THE EXERCISE: Lines containing the string "script" are to be counted. Write only how many there are.

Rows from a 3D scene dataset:
---

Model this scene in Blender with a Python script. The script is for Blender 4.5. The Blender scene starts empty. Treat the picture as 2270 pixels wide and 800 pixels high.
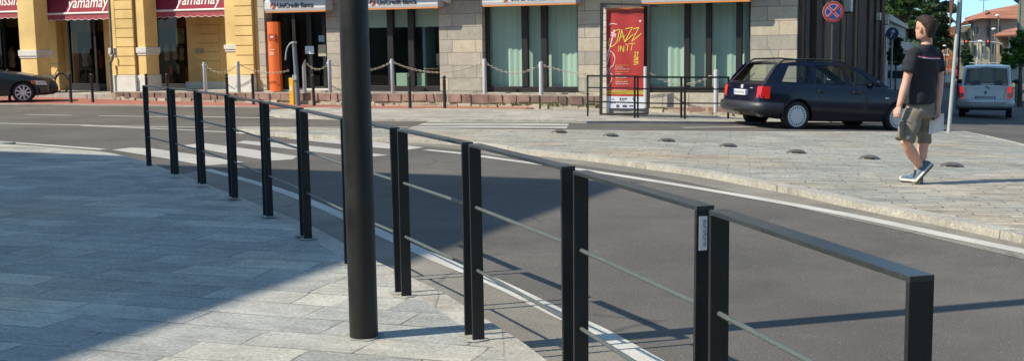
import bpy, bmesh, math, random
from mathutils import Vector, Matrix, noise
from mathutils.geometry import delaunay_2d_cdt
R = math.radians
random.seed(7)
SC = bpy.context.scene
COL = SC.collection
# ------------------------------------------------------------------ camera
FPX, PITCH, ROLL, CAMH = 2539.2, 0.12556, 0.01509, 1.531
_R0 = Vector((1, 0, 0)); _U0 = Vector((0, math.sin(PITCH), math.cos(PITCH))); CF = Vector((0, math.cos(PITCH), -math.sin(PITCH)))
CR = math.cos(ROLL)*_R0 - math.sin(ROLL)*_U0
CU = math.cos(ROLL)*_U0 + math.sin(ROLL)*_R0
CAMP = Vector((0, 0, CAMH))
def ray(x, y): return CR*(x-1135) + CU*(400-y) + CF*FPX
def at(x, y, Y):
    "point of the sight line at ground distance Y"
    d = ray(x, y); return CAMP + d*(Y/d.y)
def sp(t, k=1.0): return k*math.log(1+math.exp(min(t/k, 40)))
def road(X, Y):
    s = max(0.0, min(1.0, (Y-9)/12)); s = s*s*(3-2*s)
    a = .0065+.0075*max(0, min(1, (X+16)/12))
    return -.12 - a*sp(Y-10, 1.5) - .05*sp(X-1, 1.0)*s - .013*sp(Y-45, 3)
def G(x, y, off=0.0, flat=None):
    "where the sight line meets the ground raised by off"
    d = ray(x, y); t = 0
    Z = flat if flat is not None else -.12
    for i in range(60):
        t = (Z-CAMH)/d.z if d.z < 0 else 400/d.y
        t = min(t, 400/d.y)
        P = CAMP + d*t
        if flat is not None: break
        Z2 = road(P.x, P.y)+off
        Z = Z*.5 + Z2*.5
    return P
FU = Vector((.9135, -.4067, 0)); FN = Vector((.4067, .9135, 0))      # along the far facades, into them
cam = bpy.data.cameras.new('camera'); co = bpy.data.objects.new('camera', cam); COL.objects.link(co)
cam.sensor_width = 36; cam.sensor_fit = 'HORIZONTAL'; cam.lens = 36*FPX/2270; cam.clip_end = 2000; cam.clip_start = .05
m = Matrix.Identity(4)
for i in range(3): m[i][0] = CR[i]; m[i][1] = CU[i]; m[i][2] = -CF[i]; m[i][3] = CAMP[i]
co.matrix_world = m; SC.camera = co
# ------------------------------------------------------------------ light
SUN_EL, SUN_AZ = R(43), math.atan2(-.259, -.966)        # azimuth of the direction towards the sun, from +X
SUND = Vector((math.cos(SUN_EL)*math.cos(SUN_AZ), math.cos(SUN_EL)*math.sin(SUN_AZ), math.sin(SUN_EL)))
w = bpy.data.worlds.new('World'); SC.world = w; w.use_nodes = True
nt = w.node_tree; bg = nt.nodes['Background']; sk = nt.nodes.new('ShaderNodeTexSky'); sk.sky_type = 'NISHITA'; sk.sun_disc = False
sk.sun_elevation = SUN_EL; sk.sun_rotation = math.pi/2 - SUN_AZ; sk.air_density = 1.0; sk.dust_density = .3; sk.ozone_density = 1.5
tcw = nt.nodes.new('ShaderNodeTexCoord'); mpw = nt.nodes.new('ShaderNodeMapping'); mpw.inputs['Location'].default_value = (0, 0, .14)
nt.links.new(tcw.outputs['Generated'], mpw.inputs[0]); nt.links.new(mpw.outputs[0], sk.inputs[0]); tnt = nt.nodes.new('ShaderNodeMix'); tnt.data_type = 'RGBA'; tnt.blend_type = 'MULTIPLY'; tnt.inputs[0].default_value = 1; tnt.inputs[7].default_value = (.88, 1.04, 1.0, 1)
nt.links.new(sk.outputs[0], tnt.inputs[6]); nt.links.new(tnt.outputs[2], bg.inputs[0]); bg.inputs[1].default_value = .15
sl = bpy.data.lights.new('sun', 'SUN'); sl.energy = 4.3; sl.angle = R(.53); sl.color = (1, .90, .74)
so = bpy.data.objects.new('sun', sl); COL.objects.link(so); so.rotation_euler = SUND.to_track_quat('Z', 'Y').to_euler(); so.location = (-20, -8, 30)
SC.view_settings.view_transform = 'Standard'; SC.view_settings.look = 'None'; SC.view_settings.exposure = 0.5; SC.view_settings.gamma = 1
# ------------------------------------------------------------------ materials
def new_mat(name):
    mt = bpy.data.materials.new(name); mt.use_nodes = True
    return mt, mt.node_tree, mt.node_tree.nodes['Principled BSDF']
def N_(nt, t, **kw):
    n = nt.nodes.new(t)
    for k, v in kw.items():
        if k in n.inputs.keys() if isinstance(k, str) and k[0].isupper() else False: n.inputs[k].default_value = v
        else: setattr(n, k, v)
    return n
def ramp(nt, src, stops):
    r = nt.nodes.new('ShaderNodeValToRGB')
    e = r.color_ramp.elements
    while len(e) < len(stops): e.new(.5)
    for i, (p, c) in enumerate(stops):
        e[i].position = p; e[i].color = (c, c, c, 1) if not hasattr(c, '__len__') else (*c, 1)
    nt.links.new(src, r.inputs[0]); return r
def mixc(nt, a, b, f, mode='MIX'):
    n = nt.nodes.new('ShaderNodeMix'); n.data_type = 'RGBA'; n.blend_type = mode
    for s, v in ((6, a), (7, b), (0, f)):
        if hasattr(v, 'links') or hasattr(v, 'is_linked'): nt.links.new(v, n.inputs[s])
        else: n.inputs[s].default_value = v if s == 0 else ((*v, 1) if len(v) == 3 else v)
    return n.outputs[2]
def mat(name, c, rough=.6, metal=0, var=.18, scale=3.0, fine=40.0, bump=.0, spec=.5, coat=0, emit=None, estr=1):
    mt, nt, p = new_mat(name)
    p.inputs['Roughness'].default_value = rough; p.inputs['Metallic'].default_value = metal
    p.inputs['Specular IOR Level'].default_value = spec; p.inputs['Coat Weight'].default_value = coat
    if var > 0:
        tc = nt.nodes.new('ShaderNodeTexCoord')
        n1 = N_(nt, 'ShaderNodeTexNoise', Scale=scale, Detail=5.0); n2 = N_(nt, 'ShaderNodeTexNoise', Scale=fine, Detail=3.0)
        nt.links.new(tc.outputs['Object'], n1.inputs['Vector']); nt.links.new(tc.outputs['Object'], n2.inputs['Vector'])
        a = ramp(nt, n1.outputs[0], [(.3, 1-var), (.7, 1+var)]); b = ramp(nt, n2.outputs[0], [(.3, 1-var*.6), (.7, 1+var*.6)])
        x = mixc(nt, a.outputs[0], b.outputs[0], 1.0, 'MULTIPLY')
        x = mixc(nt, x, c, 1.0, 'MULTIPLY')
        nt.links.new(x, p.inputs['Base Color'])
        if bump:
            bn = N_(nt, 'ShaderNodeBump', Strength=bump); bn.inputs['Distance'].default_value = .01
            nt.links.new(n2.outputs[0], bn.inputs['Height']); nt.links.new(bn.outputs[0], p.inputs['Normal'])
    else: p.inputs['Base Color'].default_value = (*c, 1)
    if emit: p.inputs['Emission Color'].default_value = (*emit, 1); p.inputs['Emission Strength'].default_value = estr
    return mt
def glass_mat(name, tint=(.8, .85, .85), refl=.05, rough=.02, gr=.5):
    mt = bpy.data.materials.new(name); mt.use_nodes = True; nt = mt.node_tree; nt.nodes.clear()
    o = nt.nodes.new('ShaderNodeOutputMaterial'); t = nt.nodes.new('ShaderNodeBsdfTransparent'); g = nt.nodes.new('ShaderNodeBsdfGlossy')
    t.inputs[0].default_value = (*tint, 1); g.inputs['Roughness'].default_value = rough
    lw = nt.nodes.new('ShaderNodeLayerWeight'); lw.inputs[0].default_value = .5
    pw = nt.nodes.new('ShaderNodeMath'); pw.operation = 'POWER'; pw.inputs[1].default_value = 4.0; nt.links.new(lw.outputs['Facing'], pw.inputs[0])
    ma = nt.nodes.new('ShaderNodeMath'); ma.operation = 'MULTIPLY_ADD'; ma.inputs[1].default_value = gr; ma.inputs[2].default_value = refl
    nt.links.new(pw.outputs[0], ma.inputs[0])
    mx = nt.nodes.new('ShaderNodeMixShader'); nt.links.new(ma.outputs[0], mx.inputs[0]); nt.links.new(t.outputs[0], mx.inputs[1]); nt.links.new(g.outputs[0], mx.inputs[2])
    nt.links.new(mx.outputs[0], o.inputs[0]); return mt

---

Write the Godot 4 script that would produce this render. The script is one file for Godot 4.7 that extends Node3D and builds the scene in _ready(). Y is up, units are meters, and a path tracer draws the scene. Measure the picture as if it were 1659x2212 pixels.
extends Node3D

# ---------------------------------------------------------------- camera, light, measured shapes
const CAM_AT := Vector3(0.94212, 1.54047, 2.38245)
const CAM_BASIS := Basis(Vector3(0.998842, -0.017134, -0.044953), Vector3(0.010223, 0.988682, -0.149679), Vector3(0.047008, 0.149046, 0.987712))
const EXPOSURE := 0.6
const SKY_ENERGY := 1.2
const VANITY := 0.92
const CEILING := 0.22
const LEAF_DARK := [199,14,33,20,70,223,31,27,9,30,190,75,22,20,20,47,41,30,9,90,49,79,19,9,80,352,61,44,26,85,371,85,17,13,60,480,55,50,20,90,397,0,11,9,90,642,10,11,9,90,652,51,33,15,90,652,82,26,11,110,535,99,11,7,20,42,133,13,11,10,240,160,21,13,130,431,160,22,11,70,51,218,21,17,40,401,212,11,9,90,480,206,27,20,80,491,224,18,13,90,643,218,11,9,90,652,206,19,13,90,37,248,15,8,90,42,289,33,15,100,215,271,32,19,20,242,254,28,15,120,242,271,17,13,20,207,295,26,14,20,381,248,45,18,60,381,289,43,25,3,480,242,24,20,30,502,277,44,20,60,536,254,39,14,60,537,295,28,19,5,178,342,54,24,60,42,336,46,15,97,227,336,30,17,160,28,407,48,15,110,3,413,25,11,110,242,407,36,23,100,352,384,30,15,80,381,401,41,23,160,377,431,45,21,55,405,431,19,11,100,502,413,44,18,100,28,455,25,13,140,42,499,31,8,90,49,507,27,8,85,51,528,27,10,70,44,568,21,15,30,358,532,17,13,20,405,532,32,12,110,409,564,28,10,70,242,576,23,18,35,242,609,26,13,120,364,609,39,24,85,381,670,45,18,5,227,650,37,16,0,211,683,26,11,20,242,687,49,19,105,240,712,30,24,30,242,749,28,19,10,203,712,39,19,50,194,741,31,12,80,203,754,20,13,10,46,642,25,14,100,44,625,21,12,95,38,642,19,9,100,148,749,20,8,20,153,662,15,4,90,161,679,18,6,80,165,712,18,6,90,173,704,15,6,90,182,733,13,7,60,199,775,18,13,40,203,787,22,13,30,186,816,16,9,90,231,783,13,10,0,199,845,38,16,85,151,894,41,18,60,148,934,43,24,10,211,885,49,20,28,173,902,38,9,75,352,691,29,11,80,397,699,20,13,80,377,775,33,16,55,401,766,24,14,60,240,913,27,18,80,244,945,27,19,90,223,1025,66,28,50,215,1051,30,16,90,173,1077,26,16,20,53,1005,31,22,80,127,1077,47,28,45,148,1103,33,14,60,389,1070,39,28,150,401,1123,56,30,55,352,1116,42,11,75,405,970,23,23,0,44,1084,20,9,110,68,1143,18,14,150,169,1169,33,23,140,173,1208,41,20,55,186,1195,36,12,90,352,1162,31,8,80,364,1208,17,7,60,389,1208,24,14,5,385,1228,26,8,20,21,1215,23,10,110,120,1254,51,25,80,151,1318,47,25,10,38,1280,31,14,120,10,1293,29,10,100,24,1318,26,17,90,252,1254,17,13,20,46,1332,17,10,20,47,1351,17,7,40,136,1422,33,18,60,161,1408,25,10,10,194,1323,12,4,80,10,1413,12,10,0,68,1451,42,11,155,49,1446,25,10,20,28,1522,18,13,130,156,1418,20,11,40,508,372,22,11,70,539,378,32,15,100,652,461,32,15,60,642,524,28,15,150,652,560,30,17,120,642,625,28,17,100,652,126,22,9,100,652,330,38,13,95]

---

OUTPUT FOR THIS TASK: 2